Two-dimensional SEO strategies tell you to concentrate on secondary keywords, the “long tail” strategy. If you cannot beat them, go around them. So instead of optimizing for “trail shoes” you optimize for “trail shoes X Y Z”, where people may be looking for very specific trail shoes.

But that trick is passe. In fact, it’s now a more highly recommended strategy than the first (in some corners of the SEO community).

Three dimensional SEO strategies focus on neighborhoods and networks rather than individual Web sites. You can optimize for both the highly competitive core term and the long tail terms by specializing through micro sites.

Now, a lot of people have tried to boost their primary sites with micro sites and faux networks. I am not proposing that. If you’re going to create micro sites, each site needs to have a unique function and purpose. You’re creating a brand for each micro site so that it can stand on its own. But the brands are built on long tail queries.

In essence, you create a niche neighborhood that connects with sites you don’t operate but which helps guide people to the central resource you want to promote the most. These segue sites serve as a transition point for surfers. If they are looking for “trail shoe recycling” you can write articles about how to recycle trail shoes on a micro site and use that site to promote your main trail shoe site.

It’s not as simple as saying, “Oh, let me move my product reviews to another domain”. You have to create a site that could and should exist (in someone’s mind) regardless of whether your primary site exists. In this way you bring your passion and expertise together to create a new, useful resource that attracts motivated, interested visitors.

The micro site then suggests to those visitors that they look at your primary site.

Do you have to spend as much time developing value for the micro sites as for the primary site? No. But you don’t want to abandon the micro sites completely. They should be redesigned at least once a year and updated with new content every 1-3 months.

There is no specific number of sites you need or should create. However, if you create more than 10 you’re probably doing it wrong. In my experience, micro site clusters work best when you keep them in the 5-10 range. You want to provide unique, useful information to people that is substantial and coherent.

You would need to use different templates for each micro site, so if they all look like the primary site, you’re doing it wrong.
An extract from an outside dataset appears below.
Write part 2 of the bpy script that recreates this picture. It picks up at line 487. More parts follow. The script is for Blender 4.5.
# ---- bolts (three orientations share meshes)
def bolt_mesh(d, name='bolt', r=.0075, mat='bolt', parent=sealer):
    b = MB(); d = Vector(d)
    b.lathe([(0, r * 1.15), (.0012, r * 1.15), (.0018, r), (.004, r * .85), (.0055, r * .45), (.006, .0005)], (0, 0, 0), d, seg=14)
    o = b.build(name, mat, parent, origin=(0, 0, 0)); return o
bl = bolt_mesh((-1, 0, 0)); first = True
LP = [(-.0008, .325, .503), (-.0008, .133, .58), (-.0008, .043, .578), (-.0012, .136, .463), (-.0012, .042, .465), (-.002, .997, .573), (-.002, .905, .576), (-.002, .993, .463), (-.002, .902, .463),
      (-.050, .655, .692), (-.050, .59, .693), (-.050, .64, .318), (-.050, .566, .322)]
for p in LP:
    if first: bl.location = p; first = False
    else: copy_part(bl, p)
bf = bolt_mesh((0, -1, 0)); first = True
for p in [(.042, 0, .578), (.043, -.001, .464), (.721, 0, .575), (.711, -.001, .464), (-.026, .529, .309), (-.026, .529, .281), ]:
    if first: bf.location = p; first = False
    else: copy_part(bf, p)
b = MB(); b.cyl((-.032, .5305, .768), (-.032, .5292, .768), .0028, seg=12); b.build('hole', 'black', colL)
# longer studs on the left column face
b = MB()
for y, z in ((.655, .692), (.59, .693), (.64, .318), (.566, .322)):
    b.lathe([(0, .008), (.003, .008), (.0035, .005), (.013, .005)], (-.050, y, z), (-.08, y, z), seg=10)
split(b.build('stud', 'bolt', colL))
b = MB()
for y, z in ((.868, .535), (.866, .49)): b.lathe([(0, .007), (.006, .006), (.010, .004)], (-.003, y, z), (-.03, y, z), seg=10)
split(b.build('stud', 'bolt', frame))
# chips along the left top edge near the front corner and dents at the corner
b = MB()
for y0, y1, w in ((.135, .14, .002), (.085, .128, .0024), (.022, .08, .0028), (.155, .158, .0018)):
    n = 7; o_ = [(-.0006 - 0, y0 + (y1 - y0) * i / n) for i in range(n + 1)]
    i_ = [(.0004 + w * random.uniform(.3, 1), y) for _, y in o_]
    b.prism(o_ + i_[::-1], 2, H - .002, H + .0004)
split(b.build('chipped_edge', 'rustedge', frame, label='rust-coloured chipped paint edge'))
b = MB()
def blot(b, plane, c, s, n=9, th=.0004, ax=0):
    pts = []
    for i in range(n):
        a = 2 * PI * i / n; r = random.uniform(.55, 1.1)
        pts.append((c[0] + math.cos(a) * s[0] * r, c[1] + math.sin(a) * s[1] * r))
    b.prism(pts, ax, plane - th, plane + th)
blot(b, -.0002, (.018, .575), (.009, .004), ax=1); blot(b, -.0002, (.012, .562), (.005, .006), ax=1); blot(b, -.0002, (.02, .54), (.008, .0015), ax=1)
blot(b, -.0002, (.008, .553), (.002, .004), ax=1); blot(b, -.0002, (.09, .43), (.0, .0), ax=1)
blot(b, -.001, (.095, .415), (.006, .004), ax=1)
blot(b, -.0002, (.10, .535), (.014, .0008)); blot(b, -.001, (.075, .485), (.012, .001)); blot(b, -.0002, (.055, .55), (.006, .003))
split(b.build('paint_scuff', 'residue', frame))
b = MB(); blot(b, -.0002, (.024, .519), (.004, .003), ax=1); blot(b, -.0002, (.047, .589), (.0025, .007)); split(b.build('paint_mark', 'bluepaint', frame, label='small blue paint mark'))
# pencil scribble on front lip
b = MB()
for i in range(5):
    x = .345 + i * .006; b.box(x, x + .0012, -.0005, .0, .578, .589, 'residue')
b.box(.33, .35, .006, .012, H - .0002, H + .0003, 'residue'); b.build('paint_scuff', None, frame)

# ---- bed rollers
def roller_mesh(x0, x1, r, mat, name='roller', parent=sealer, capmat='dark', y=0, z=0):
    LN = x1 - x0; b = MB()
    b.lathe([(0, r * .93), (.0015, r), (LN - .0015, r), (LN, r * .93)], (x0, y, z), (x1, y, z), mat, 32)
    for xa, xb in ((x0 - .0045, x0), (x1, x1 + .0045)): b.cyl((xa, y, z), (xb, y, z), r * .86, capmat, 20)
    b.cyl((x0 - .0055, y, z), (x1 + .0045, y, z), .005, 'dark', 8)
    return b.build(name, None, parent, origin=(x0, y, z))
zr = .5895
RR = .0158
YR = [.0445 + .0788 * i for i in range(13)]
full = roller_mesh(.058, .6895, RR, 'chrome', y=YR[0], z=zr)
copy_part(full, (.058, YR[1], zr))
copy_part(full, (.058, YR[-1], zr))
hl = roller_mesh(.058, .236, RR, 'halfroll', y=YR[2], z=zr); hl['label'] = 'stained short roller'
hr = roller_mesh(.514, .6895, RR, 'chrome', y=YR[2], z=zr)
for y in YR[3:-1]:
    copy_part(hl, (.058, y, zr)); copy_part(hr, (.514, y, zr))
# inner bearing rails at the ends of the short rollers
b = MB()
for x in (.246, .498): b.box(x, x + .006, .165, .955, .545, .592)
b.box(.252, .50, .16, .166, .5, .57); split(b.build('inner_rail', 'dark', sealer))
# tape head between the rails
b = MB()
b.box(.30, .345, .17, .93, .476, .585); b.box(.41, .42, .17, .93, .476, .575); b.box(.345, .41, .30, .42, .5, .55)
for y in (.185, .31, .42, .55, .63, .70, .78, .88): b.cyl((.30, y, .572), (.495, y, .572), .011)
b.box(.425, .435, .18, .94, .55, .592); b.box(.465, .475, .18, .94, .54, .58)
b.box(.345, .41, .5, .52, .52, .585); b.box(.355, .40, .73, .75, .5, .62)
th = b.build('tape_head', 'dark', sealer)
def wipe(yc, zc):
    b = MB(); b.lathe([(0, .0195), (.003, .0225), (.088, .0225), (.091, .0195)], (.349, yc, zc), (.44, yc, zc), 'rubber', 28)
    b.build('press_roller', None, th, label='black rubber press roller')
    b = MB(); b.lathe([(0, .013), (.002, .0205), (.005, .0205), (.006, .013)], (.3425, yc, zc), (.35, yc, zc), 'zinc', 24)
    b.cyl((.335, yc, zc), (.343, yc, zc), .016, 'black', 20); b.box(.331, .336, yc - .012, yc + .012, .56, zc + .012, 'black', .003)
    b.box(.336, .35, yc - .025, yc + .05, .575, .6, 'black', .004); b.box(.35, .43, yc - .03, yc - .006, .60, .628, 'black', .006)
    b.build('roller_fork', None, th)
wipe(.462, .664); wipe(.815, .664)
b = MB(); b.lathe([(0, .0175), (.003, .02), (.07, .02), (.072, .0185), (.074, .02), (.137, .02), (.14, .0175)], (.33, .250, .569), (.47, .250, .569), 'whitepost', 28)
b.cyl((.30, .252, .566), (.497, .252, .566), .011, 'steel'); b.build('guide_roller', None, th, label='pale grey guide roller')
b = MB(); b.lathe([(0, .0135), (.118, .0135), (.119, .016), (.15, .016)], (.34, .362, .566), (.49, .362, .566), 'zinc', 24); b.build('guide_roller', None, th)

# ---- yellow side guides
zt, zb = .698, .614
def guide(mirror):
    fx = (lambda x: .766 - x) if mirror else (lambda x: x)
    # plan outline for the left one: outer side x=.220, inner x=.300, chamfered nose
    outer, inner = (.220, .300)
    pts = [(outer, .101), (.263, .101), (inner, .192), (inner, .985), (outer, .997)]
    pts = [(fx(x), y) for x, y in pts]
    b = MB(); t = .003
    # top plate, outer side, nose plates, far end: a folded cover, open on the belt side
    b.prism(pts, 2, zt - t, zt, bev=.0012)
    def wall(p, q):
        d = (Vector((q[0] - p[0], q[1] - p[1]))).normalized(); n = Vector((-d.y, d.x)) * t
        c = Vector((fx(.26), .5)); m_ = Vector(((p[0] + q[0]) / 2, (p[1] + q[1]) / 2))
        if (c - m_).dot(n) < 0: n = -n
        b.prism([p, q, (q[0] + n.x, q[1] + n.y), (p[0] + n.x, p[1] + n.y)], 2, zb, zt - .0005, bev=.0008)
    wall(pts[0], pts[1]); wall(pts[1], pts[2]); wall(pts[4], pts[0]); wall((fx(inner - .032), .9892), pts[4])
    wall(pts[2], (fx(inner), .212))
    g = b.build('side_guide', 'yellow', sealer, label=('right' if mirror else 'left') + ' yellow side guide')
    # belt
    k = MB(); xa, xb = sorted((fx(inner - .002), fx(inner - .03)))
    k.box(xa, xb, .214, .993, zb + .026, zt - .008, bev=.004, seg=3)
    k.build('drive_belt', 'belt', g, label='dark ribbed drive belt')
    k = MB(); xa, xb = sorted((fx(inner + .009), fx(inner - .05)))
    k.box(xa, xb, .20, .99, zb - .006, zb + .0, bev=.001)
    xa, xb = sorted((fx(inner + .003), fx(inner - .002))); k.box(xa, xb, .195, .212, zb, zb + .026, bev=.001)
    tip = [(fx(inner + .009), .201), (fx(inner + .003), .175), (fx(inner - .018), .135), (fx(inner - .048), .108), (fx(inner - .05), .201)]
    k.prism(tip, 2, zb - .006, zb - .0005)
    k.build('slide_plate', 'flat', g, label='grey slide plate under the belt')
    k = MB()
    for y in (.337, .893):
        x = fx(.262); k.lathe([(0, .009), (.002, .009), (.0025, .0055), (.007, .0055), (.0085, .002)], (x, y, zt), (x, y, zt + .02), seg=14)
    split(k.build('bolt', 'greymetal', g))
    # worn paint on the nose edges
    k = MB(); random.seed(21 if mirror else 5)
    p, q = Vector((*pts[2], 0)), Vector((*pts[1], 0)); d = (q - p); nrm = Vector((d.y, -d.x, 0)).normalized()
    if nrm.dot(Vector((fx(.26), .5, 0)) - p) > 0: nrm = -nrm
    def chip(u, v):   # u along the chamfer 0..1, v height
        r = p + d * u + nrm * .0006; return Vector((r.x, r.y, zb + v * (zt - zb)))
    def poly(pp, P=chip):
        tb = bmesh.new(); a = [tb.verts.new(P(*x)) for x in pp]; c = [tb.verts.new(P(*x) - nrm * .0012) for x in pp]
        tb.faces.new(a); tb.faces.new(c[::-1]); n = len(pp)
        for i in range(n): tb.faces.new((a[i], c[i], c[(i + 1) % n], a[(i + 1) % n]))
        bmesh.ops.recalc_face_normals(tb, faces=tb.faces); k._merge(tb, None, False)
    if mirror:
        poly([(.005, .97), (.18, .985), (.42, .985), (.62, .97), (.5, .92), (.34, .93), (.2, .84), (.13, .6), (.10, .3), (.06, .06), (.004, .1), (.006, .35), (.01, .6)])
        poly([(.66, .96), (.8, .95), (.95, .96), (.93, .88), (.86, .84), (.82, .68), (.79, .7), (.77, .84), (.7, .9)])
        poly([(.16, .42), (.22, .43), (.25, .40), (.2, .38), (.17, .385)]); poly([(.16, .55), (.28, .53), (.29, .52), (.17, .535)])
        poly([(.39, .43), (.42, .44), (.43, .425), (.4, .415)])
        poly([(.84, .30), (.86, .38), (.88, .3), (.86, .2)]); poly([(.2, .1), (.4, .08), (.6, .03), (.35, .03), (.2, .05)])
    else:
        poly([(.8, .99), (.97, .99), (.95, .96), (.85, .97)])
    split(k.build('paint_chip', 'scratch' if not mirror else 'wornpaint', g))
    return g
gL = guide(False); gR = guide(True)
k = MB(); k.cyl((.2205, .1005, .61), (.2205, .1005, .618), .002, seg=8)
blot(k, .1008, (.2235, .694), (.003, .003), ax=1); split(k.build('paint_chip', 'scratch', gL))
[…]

You would NOT necessarily want to interlink the micro sites. If you do interlink them, make sure you do so through relevant copy, not through footer, margin, or navigation links.

You want each micro site to link out to other sites you don’t control that are relevant each site’s primary topic (its brand). Show people there is a coherent Web community about the topic. Build the coherent community if you must (it’s okay to reciprocate with a few of the sites — the more obscure and unknown your linking partners, the better).

This is not cheap spammy stuff. If you can put a micro site network together in a day or two, you’re doing it wrong (i.e., you’re being spammy). A week, maybe. Frankly, if it takes you less than two weeks, you’re probably doing a sloppy job. Spend at least 2 days on each site.

Promote each site appropriately. Don’t obsess over links, but get links for each site. You don’t need many before people start to notice the sites.

This technique is what some people call organic search arbitrage. However, the more you try to systemize it, the less likely you are to achieve long term success. You don’t want to be constantly building new Web sites. You just want to create a Web neighborhood that accrues traffic from multiple long tail queries, funneling that traffic toward the master brand site.